Alliance between SP, BSP and RLD has unnerved the BJP and Congress is also fielding its candidates and the cumulative impact can damage the prospects of the BJP. Most of the pre-poll surveys have predicted advantage SP-BSP alliance and rule out replication of 2014 for the BJP. In Bihar, as well, the NDA is projected to yield place to UPA with the BJP cornering less than 10 seats of its own. In Maharashtra, the BJP-Shiv Sena combine is predicted to underperform as compared to 2014.

In West Bengal, the TMC is likely to call the shots with the BJP struggling to save its grace, albeit it may improve its percentage share of votes. In Odisha, the BJD is likely to hold the fort with the BJP making a gain of couple of seats. In Andhra Pradesh and Telangana, the parties already in power are likely to retain their supremacy giving no space for the BJP.

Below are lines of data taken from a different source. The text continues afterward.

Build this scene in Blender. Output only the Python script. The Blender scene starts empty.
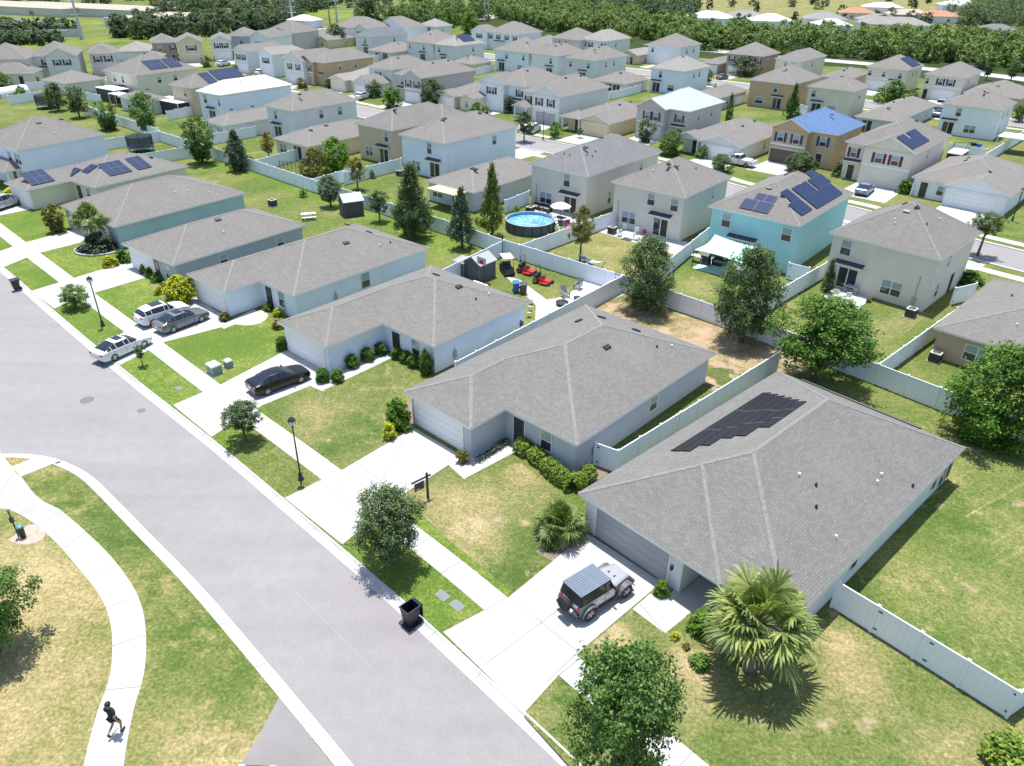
import bpy, bmesh, math, random
import numpy as np
from mathutils import Vector, Matrix
R_ = math.radians
random.seed(7)
S = bpy.context.scene
COL = S.collection
# ------------------------------------------------------------------ camera
CAM_H, FPX, PITCH, ROLL, IW, IH = 30.0, 745.0, R_(30.2309), R_(0.8134), 1024, 766
_c, _s = math.cos(PITCH), math.sin(PITCH)
_fw = Vector((0, _c, -_s)); _u0 = Vector((0, _s, _c)); _r0 = Vector((1, 0, 0))
_rt = _r0*math.cos(ROLL) + _u0*math.sin(ROLL)
_up = -_r0*math.sin(ROLL) + _u0*math.cos(ROLL)
CAMP = Vector((0, 0, CAM_H))
cd = bpy.data.cameras.new('camera'); cam = bpy.data.objects.new('camera', cd); COL.objects.link(cam)
cd.sensor_fit = 'HORIZONTAL'; cd.sensor_width = 36; cd.lens = FPX/IW*36; cd.clip_start = .5; cd.clip_end = 6000
m = Matrix((( _rt.x, _up.x, -_fw.x, 0), (_rt.y, _up.y, -_fw.y, 0), (_rt.z, _up.z, -_fw.z, CAM_H), (0, 0, 0, 1)))
cam.matrix_world = m
S.camera = cam

def at(px, py, z=0.0):
    """survey: the spot in the world (height z) that the aerial photo shows at a pixel"""
    d = _rt*((px-IW/2)/FPX) - _up*((py-IH/2)/FPX) + _fw
    t = (z-CAM_H)/d.z
    return CAMP + d*t
def solve_len(P, d, px):
    """how far to go from P along d until column px is reached"""
    q = P-CAMP; k = (px-IW/2)/FPX
    a0, a1, b0, b1 = q.dot(_rt), d.dot(_rt), q.dot(_fw), d.dot(_fw)
    return (k*b0-a0)/(a1-k*b1)
def height_over(b, py_top, px=None):
    """height of a vertical thing standing at b whose top shows at row py_top"""
    q = b-CAMP; k = (py_top-IH/2)/FPX
    # -(q+z).up = k*(q+z).fw
    return -(q.dot(_up)+k*q.dot(_fw))/(_up.z+k*_fw.z)

# ------------------------------------------------------------------ tagging
def tag(o, label=None, cat=None, group=None, kind=None):
    if label: o['label'] = label
    if cat: o['category'] = cat
    if group: o['group'] = group
    if kind: o['kind'] = kind
    return o
def empty(name, loc, rz=0, sc=None):
    o = bpy.data.objects.new(name, None); COL.objects.link(o)
    o.empty_display_size = .3
    o.location = loc; o.rotation_euler = (0, 0, rz)
    if sc is not None: o.scale = (sc, sc, sc) if not hasattr(sc, '__len__') else sc
    return o
def link(name, data, parent=None, mat4=None):
    o = bpy.data.objects.new(name, data); COL.objects.link(o)
    if parent: o.parent = parent
    if mat4 is not None: o.matrix_local = mat4
    return o
def copy_tree(o, parent=None):
    c = o.copy(); COL.objects.link(c)
    if parent is not None: c.parent = parent
    for ch in list(o.children): copy_tree(ch, c)
    return c

# ------------------------------------------------------------------ mesh builder
class MB:
    def __init__(s): s.v = []; s.f = []; s.m = []; s.mats = []; s.uv = []; s.sm = []
    def mi(s, mat):
        if mat not in s.mats: s.mats.append(mat)
        return s.mats.index(mat)
    def face(s, pts, mat, uv=None, smooth=False):
        b = len(s.v); s.v += [tuple(p) for p in pts]; s.f.append(list(range(b, b+len(pts)))); s.m.append(s.mi(mat))
        s.uv.append(uv); s.sm.append(smooth)
    def mesh_part(s, vs, fs, mat, smooth=False):
        b = len(s.v); s.v += [tuple(p) for p in vs]; k = s.mi(mat)
        for f in fs:
            s.f.append([b+i for i in f]); s.m.append(k); s.uv.append(None); s.sm.append(smooth)
    def box(s, x0, y0, z0, x1, y1, z1, mat, M=None):
        vs = [Vector(p) for p in ((x0,y0,z0),(x1,y0,z0),(x1,y1,z0),(x0,y1,z0),(x0,y0,z1),(x1,y0,z1),(x1,y1,z1),(x0,y1,z1))]
        if M is not None: vs = [M @ p for p in vs]
        s.mesh_part(vs, [(0,3,2,1),(4,5,6,7),(0,1,5,4),(1,2,6,5),(2,3,7,6),(3,0,4,7)], mat)
    def tube(s, pts, rad, mat, n=8, cap=True, smooth=True):
        pts = [Vector(p) for p in pts]; rs = rad if hasattr(rad, '__len__') else [rad]*len(pts)
        vs = []; ref = None
        for i, p in enumerate(pts):
            t = (pts[min(i+1, len(pts)-1)]-pts[max(i-1, 0)]).normalized()
            if ref is None:
                ref = Vector((1, 0, 0)) if abs(t.x) < .8 else Vector((0, 1, 0))
            a = (ref-t*ref.dot(t)).normalized(); b = t.cross(a); ref = a
            for k in range(n):
                th = 2*math.pi*k/n
                vs.append(p+(a*math.cos(th)+b*math.sin(th))*rs[i])
        fs = []
        for i in range(len(pts)-1):
            for k in range(n):
                k2 = (k+1) % n
                fs.append((i*n+k, i*n+k2, (i+1)*n+k2, (i+1)*n+k))
        s.mesh_part(vs, fs, mat, smooth)
        if cap:
            s.mesh_part(vs[:n], [tuple(range(n-1, -1, -1))], mat); s.mesh_part(vs[-n:], [tuple(range(n))], mat)
    def lathe(s, prof, mat, n=16, c=(0, 0, 0), smooth=True, cap=True):
        vs = []; fs = []
        for r, z in prof:
            for k in range(n):
                th = 2*math.pi*k/n; vs.append((c[0]+r*math.cos(th), c[1]+r*math.sin(th), c[2]+z))
        for i in range(len(prof)-1):
            for k in range(n):
                k2 = (k+1) % n; fs.append((i*n+k, i*n+k2, (i+1)*n+k2, (i+1)*n+k))
        s.mesh_part(vs, fs, mat, smooth)
        if not cap: return
        if prof[0][0] > 1e-4: s.mesh_part(vs[:n], [tuple(range(n-1, -1, -1))], mat)
        if prof[-1][0] > 1e-4: s.mesh_part(vs[-n:], [tuple(range(n))], mat)
    def ball(s, c, r, mat, n=10, k=7, sq=(1, 1, 1)):
        prof = [(math.sin(math.pi*i/k), -math.cos(math.pi*i/k)) for i in range(k+1)]
        vs = []; fs = []
        for a, z in prof:
            for j in range(n):
                th = 2*math.pi*j/n
                vs.append((c[0]+r*sq[0]*a*math.cos(th), c[1]+r*sq[1]*a*math.sin(th), c[2]+r*sq[2]*z))
        for i in range(k):
            for j in range(n):
                j2 = (j+1) % n; fs.append((i*n+j, i*n+j2, (i+1)*n+j2, (i+1)*n+j))
        s.mesh_part(vs, fs, mat, True)
    def poly(s, pts, z0, z1, mat, mat_side=None):
        """flat slab with outline pts"""
        n = len(pts); a = sum(pts[i][0]*pts[(i+1) % n][1]-pts[(i+1) % n][0]*pts[i][1] for i in range(n))
        if a < 0: pts = pts[::-1]
        s.mesh_part([(p[0], p[1], z1) for p in pts], [tuple(range(n))], mat)
        if z1 > z0:
            vs = [(p[0], p[1], z0) for p in pts]+[(p[0], p[1], z1) for p in pts]
            s.mesh_part(vs, [(i, (i+1) % n, n+(i+1) % n, n+i) for i in range(n)], mat_side or mat)
    def data(s, name):
        me = bpy.data.meshes.new(name)
        me.from_pydata(s.v, [], s.f)
        for mt in s.mats: me.materials.append(mt)
        me.polygons.foreach_set('material_index', s.m)
        me.polygons.foreach_set('use_smooth', s.sm)
        if any(u is not None for u in s.uv):
            l = me.uv_layers.new(name='UVMap'); k = 0
            for f, u in zip(s.f, s.uv):
                for j in range(len(f)):
                    if u is not None: l.data[k].uv = u[j]
                    k += 1
        me.update()
        return me
    def build(s, name, parent=None, mat4=None):
        return link(name, s.data(name), parent, mat4)

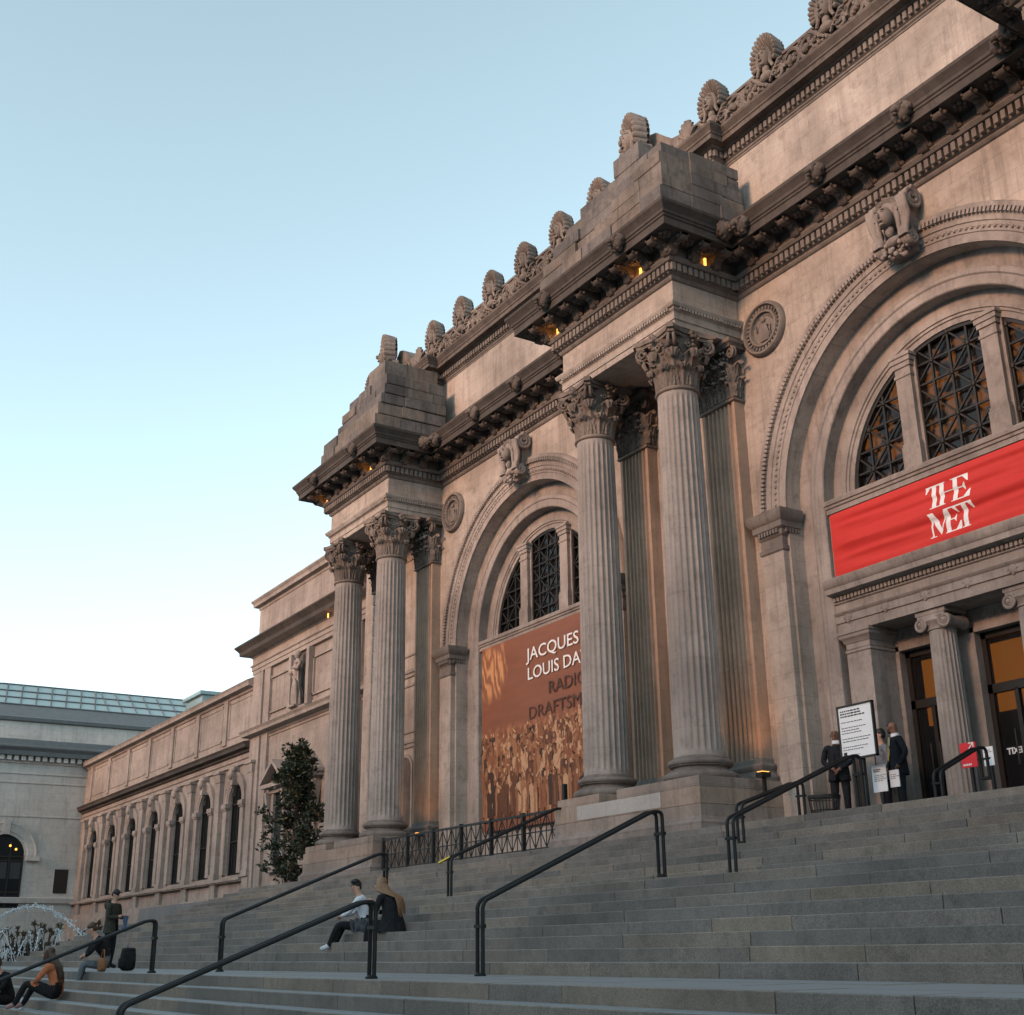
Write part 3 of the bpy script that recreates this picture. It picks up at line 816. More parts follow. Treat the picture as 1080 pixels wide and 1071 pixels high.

An identical picture is likely to emerge in Tamil Nadu, and Kerala. The BJP may gain a couple of seats in Tamil Nadu on account of its alliance with AIADMK and in Kerala it may secure one seat, as per average of different pre-poll surveys.  In Assam and other North-Eastern states where the BJP had performed excellently in 2014 is very unlikely to replicate the same performance, especially in the wake of public angst against BJP’s move to impose Citizenship bill. Thus, the overall scenario presents a dismal prospect for the BJP in securing even a bare majority of its own in the ensuing Lok Sabha polls.

Way ahead

Undoubtedly, the final outcome will be declared on May 23; nevertheless, the emerging trends are unfavourable for the BJP to retain its hold on power at the Centre of its own. In case, the BJP is able to secure around 200 seats, then other constituents of the NDA will be in a strong position to dictate their terms to form a coalition government sans Narendra Modi. Admittedly, the BJP is likely to emerge as the single largest party and it will have to elicit the support of other regional parties to be enthroned. In case, other constituents disapprove of Modi’s leadership, the possibility of a split in the BJP is not ruled out. Therefore, such an eventuality is inclined to approve: May 23 may brings an end to the BJP rule.